Author Riccardo Luna notes that world leaders only talk about aid, support and protection, which, he says, are the right things, but the message that comes to us is “you are helpless.”
That’s why, the author says, he was hit by Armenian President Armen Sarkissian’s words.
“He is an ex-physicist. As a young man he was one of the developers who made the Tetris game a worldwide success, then he long served as ambassador to London and finally became the president of Armenia, a small Caucasian republic of three million inhabitants and with a lively but very small economy. What he said? He said many beautiful things that all heads of state say in these days: that this crisis is an accelerator of the future, that a digital public administration can change the way a country works and that for example distance education will increasingly be in demand, and that we should not stop tackling climate change. OK. But then he said another thing, which nobody says and whose meaning is exactly the opposite of “you are helpless”, the meaning is “you can do it, start swimming,” Riccardo Luna writes.

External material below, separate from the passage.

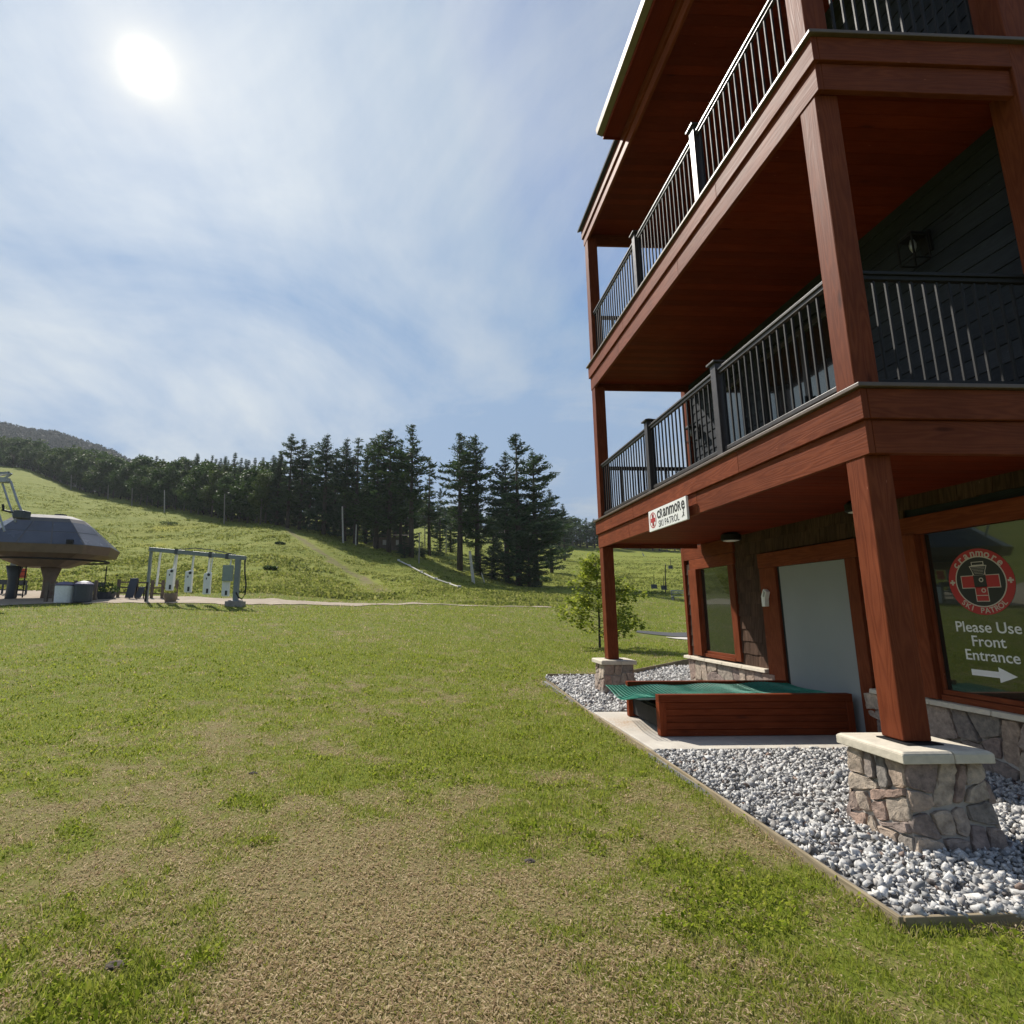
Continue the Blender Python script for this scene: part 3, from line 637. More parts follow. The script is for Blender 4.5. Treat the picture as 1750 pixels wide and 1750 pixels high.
def pier(x0, x1, y0, y1, zt, seed, cap):
    rnd = random.Random(seed); e = .05; z0 = -.06
    b = [(x0-e, y0-e), (x1+e, y0-e), (x1+e, y1+e), (x0-e, y1+e)]; tp = [(x0, y0), (x1, y0), (x1, y1), (x0, y1)]
    core = MB(); core.hexa([(*p, z0) for p in b]+[(*p, zt) for p in tp]); pr = P(core, 'stone_pier', 'mortar')
    st = MB()
    for i in range(4):
        B0, B1, T0, T1 = Vector((*b[i], z0)), Vector((*b[(i+1) % 4], z0)), Vector((*tp[i], zt)), Vector((*tp[(i+1) % 4], zt))
        w = (B1-B0).length; h = zt-z0; nrm = (B1-B0).cross(T0-B0).normalized(); ex = .02
        def fn(u, v, d, B0=B0, B1=B1, T0=T0, T1=T1, w=w, h=h, nrm=nrm):
            a = (u/w)*(1+2*ex/w)-ex/w; c = v/h; return B0.lerp(B1, a).lerp(T0.lerp(T1, a), c)+nrm*d
        stones(st, fn, w, h, 13+rnd.randint(0, 2), rnd, .024, .012)
    P(st, 'facing_stones', 'stone', parent=pr)
    cp = MB(); cx0, cx1, cy0, cy1 = cap; half = cx0+(cx1-cx0)*.56
    for a, c in ((cx0, half-.003), (half+.003, cx1)):
        n = 10; ring = []
        cp.hexa([(a, cy0, zt), (c, cy0, zt), (c, cy1, zt), (a, cy1, zt), (a, cy0, zt+.06), (c, cy0, zt+.06), (c, cy1, zt+.06), (a, cy1, zt+.06)])
        cp.hexa([(a+.0001, cy0, zt+.0601), (c-.0001, cy0, zt+.0601), (c-.0001, cy1, zt+.0601), (a+.0001, cy1, zt+.0601), (a+.02*(a == cx0), cy0+.02, zt+.075), (c-.02*(c == cx1), cy0+.02, zt+.075), (c-.02*(c == cx1), cy1-.02, zt+.075), (a+.02*(a == cx0), cy1-.02, zt+.075)])
    o = P(cp, 'pier_cap', 'limestone', .006, parent=pr)
    pl = MB(); pl.box((cx0+cx1)/2-.13, (cx0+cx1)/2+.13, (cy0+cy1)/2-.13, (cy0+cy1)/2+.13, zt+.076, zt+.084); P(pl, 'base_plate', 'black', parent=pr)
pier(3.16, 3.66, 3.72, 4.16, .555, 5, (3.09, 3.71, 3.64, 4.23)); pier(3.2, 3.68, 10.0, 10.46, .56, 8, (3.12, 3.76, 9.93, 10.53))
# decks, fascia boards, soffits
rnd0 = random.Random(4)
for zd, zs, zt in ((3.23, 2.77, 3.23), (6.43, 6.02, 6.43)):
    m = MB(); m.box(XF_-.035, 5.28, YN-.035, YE+.03, zd-.035, zd); P(m, 'deck', 'decking', .006)
    lo = zd-.54
    for nm, d, z0, z1 in (('fascia_board', 0.0, zd-.275, zd-.037), ('fascia_board', .03, lo, zd-.278)):
        m = MB(); x0 = XF_+d
        ya = YN+d+.0015
        for yb in (rnd0.uniform(5.2, 6.2) if d == 0 else 6.42, rnd0.uniform(8.3, 9.3), YE-d): m.box(x0, x0+.05, ya, yb-.0015, z0, z1, 0, 1); ya = yb+.0015
        P(m, nm, 'red', .004)
        m = MB(); m.box(x0+.052, 5.018, YN+d, YN+d+.05, z0, z1); P(m, nm, 'red', .006)
        m = MB(); m.box(x0+.052, 5.2, YE-d-.05, YE-d, z0, z1); P(m, nm, 'red', .006)
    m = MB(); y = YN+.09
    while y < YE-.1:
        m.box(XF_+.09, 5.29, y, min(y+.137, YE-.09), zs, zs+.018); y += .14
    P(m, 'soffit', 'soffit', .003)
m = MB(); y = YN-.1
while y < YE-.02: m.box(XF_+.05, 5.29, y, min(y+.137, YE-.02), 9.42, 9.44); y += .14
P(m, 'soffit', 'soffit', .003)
m = MB(); m.box(XF_-.0, XF_+.05, YN-.6, YE+.03, 9.34, 9.54); m.box(XF_+.03, XF_+.08, YN-.6, YE, 9.16, 9.337); P(m, 'eave_fascia', 'red', .006)
m = MB(); m.box(XF_+.085, 5.2, YE-.05, YE, 9.16, 9.54); P(m, 'eave_fascia', 'red', .006)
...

“In short, Armen Sarkissian said that now governments should take care of favoring the birth of new jobs rather than subsidizing dying industries. Startups, but not only. New companies. Get busy. Move on. Sweep the clouds away,” the author continues.
In an earlier interview with Sifter, a website supported by the Financial Times, Armen Sarkissian talked tech startups, reinventing the world and his idea for a club of small nations.